甲南大学社会学の先生が授業の実習でファシズムを教えた顛末を詳細に一冊の書籍にしている。
題名通りナチス式敬礼、行進、異質人物の糾弾・排除を生徒たちに体験学習させてみる。
シミュレーションとはいえ、それに参加することで生じる心理的な変化を体験させファシズムの仕組みを気づかせる。
曰く独裁者が力を発揮するためには本人の力だけではなく、支持者による団結・規律(共同体)の力が必要。
シミュレーションの集団行動にのめり込む理由として1.集団の力の実感、2.責任感の麻痺、3.規範の変化、が必要で有ることを実習で学ばせる。つまり参加者(一般市民)の自発的な協調行動が不可欠。
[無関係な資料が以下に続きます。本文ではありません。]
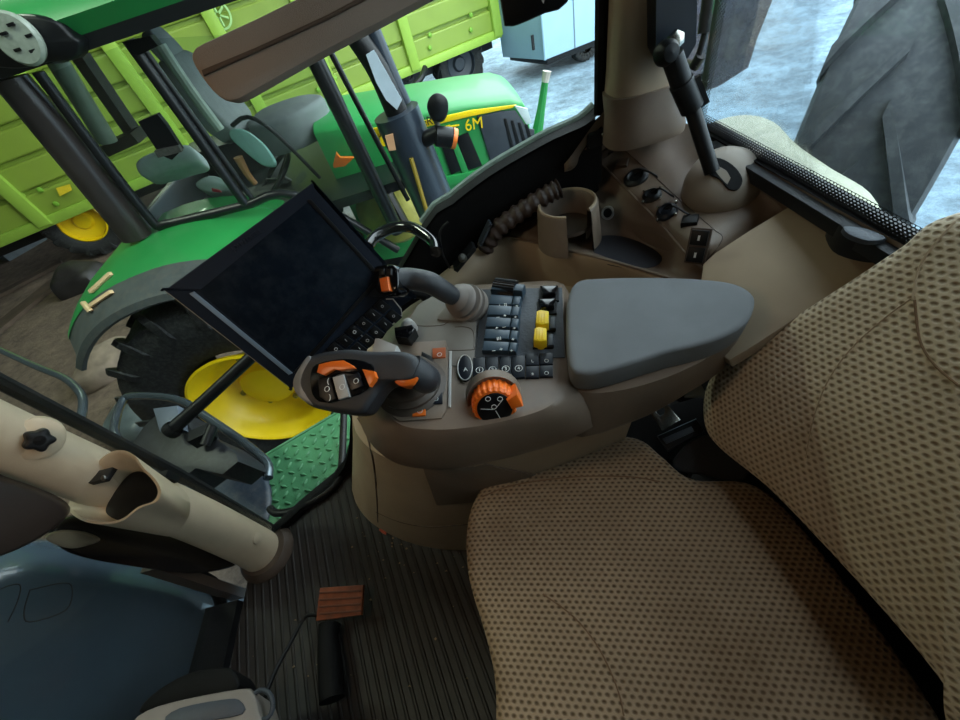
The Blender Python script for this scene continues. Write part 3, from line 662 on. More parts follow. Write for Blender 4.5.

このように説明できる心理状況が現代日本のイジメ、嫌韓・反中のヘイトスピーチ加害者にも共通すると。

決してナチスファシズムを礼賛しているわけではない。非常に読みやすく平易な文章でファシズム、それに協調する集団心理。協調した行動を促すための方法などを詳細にわたって解説。
自粛警察などが現れている日本人には知っておいたほうが良い内容。
この本を読んでいただいた方と感想を分かち合いたい。